Kritiker sehen einen Angriff auf die Meinungsfreiheit, da solche Systeme den Unterschied zwischen echten Verletzungen und etwa der Verwendung in einem satirischen Kontext – beispielsweise bei Memes – nicht erkennen können. Auch schaffe ein solches System ein massives Potenzial für Zensur und Überwachung.
Reaktionen
Julia Reda (Piraten) begrüßt die Entscheidung und verweist auf eine Onlinepetition gegen die Reform, die über 800.000 Unterschriften sammeln konnte. Der Versuch des Berichterstatters Axel Voss, „fundierte Kritik als ‚FakeNews‘ zu diskreditieren“, sei ohne
Erfolg geblieben. Harald Heker, Vorstandsvorsitzender der Verwertungsgesellschaft GEMA, bezeichnete das Ergebnis hingegen als „schlechten Tag für Europas Kreativwirtschaft“. Der Beschluss schwäche die Stellung aller Kreativschaffenden.
Die SPÖ-EU-Abgeordneten Evelyn Regner und Josef Weidenholzer sehen einen „Erfolg der Zivilgesellschaft“. Es brauche ein neues Urheberrecht, hinter Uploadfiltern stecke jedoch eine „teure Zensurmaschine“.
Auch Neos-Klubobmann Niki Scherak bezeichnete die Ablehnung als „Etappensieg“, Co-Delegationsleiter der Grünen Michel Reimon sieht einen „guten Tag für die Zukunft des Internets“.
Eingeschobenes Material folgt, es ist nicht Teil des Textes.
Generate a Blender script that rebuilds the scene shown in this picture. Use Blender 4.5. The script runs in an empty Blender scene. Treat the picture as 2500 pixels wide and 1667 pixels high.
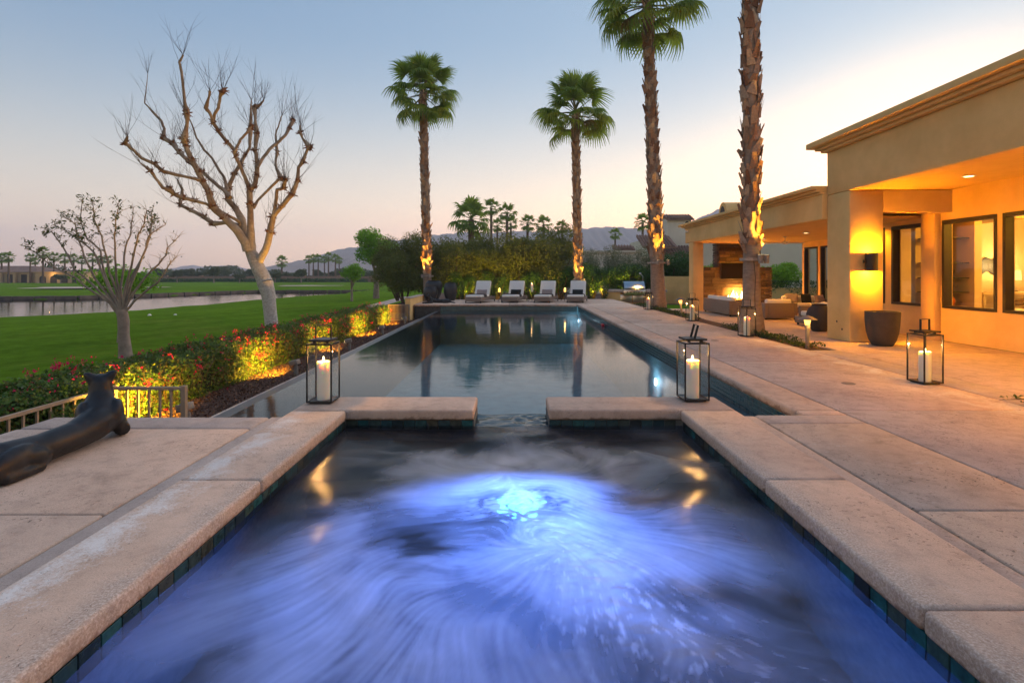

Nach der Abfuhr erklärten ÖVPDelegationsleiter Othmar Karas und ÖVP-Mediensprecher Heinz K. Becker: „Wir werden uns in den parlamentarischen Prozess zur Klärung der offenen Punkte einbringen.“Voraussichtlich im September wird über die Richtlinie im Plenum abgestimmt. Bis dahin werden neue Abänderungsanträge verhandelt.